__Work to be completed__
Up to and including the line with "sc.view_settings.exposure = 0.0", reproduce the listing below exactly, beginning at its first line.

__Provided material__
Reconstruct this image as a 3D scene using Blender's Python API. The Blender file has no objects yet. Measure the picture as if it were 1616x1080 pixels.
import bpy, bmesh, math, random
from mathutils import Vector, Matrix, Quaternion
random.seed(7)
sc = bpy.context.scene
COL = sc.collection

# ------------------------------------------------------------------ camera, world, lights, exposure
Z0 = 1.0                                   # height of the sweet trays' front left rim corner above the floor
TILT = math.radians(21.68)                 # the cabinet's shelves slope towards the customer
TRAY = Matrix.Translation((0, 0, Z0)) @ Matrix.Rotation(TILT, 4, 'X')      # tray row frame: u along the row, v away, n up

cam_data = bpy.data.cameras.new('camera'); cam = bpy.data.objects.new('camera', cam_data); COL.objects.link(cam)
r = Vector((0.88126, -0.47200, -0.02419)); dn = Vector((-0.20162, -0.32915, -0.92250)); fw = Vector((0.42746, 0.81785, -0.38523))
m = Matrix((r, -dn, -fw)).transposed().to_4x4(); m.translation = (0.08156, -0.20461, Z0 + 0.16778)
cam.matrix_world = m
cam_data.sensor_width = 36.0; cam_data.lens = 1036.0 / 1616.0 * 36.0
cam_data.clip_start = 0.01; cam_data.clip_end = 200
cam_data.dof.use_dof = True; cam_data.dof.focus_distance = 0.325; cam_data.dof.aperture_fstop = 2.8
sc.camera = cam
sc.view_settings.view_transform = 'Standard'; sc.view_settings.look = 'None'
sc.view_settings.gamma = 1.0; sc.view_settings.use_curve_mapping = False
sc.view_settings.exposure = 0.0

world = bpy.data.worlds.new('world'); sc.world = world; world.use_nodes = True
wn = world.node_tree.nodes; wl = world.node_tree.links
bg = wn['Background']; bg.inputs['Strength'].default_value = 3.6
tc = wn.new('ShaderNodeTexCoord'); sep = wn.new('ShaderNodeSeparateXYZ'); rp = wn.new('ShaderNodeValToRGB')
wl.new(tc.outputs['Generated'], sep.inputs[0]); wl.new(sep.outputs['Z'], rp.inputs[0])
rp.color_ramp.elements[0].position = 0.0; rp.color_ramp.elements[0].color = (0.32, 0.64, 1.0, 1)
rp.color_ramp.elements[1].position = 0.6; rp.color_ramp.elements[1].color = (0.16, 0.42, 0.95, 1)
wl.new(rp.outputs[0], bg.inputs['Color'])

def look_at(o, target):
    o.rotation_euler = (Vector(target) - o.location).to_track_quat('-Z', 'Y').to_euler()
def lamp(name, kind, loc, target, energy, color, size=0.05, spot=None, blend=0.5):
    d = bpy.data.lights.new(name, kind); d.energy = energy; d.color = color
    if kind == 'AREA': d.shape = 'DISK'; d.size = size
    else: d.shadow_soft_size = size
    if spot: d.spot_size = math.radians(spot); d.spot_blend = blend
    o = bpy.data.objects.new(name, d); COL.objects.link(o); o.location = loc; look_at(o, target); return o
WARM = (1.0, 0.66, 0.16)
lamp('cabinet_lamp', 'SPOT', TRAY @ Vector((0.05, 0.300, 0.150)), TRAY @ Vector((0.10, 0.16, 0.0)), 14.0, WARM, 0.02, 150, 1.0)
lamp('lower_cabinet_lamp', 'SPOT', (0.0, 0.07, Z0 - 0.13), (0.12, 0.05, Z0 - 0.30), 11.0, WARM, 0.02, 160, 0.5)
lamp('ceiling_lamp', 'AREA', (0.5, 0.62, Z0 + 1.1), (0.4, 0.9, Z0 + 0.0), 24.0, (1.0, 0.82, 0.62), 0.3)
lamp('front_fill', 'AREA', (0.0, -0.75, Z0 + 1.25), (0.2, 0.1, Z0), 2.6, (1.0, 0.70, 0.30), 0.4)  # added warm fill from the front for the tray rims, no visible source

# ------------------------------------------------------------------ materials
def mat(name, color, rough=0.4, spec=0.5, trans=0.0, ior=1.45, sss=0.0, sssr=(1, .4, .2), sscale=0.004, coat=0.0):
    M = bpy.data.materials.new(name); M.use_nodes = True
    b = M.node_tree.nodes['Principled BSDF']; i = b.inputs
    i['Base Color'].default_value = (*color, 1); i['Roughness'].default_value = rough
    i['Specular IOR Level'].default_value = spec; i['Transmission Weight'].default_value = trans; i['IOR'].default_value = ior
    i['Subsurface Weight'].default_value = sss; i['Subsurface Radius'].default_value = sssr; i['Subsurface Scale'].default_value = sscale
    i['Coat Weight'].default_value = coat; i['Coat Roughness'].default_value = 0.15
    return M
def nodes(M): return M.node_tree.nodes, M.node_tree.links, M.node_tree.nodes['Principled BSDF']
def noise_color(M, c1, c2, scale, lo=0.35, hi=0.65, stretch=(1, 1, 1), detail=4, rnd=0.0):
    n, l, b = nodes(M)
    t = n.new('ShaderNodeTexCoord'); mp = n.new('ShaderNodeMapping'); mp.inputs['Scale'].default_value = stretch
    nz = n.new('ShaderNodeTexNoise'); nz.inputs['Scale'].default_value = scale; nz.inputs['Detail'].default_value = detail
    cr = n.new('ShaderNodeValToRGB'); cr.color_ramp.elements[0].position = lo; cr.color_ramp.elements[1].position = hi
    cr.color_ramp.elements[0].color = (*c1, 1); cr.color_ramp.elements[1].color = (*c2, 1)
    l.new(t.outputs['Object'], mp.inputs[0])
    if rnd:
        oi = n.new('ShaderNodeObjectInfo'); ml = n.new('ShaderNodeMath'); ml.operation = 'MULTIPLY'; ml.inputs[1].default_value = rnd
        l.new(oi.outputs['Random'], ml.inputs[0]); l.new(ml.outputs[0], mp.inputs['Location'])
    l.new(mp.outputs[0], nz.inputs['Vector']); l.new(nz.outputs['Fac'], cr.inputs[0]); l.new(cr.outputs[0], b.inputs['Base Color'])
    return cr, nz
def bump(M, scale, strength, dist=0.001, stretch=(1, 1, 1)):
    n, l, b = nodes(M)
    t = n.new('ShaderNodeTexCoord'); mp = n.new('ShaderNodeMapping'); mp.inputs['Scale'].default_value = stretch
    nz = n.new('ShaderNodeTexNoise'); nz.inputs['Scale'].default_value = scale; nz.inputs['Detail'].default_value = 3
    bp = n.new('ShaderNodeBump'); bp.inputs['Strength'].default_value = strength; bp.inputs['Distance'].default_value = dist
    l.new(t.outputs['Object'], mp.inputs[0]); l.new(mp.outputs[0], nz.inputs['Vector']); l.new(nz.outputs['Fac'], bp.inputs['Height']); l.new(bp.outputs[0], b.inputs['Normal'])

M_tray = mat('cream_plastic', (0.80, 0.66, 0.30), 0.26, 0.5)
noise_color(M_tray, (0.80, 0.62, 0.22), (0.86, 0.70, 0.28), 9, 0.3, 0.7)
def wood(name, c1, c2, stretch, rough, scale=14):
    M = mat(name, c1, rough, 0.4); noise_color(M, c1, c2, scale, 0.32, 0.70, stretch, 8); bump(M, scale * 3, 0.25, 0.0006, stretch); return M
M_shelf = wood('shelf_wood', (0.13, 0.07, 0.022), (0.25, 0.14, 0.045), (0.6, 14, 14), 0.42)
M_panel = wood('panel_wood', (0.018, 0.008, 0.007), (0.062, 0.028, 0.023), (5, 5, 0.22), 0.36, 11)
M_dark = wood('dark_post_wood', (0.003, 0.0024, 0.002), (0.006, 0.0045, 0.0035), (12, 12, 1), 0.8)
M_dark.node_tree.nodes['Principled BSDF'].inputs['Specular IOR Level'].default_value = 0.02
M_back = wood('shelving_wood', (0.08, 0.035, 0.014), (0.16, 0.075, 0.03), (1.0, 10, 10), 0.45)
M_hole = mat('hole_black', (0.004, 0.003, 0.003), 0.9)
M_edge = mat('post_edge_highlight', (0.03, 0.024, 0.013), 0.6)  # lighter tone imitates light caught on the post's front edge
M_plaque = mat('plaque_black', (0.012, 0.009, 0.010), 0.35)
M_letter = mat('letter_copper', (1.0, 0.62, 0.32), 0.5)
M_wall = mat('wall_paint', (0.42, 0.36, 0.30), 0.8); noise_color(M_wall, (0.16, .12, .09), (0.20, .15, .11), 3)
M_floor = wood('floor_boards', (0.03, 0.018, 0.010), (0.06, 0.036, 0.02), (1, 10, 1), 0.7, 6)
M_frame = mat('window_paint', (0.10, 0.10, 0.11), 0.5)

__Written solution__
Reconstruct this image as a 3D scene using Blender's Python API. The Blender file has no objects yet. Measure the picture as if it were 1616x1080 pixels.
import bpy, bmesh, math, random
from mathutils import Vector, Matrix, Quaternion
random.seed(7)
sc = bpy.context.scene
COL = sc.collection

# ------------------------------------------------------------------ camera, world, lights, exposure
Z0 = 1.0                                   # height of the sweet trays' front left rim corner above the floor
TILT = math.radians(21.68)                 # the cabinet's shelves slope towards the customer
TRAY = Matrix.Translation((0, 0, Z0)) @ Matrix.Rotation(TILT, 4, 'X')      # tray row frame: u along the row, v away, n up

cam_data = bpy.data.cameras.new('camera'); cam = bpy.data.objects.new('camera', cam_data); COL.objects.link(cam)
r = Vector((0.88126, -0.47200, -0.02419)); dn = Vector((-0.20162, -0.32915, -0.92250)); fw = Vector((0.42746, 0.81785, -0.38523))
m = Matrix((r, -dn, -fw)).transposed().to_4x4(); m.translation = (0.08156, -0.20461, Z0 + 0.16778)
cam.matrix_world = m
cam_data.sensor_width = 36.0; cam_data.lens = 1036.0 / 1616.0 * 36.0
cam_data.clip_start = 0.01; cam_data.clip_end = 200
cam_data.dof.use_dof = True; cam_data.dof.focus_distance = 0.325; cam_data.dof.aperture_fstop = 2.8
sc.camera = cam
sc.view_settings.view_transform = 'Standard'; sc.view_settings.look = 'None'
sc.view_settings.gamma = 1.0; sc.view_settings.use_curve_mapping = False
sc.view_settings.exposure = 0.0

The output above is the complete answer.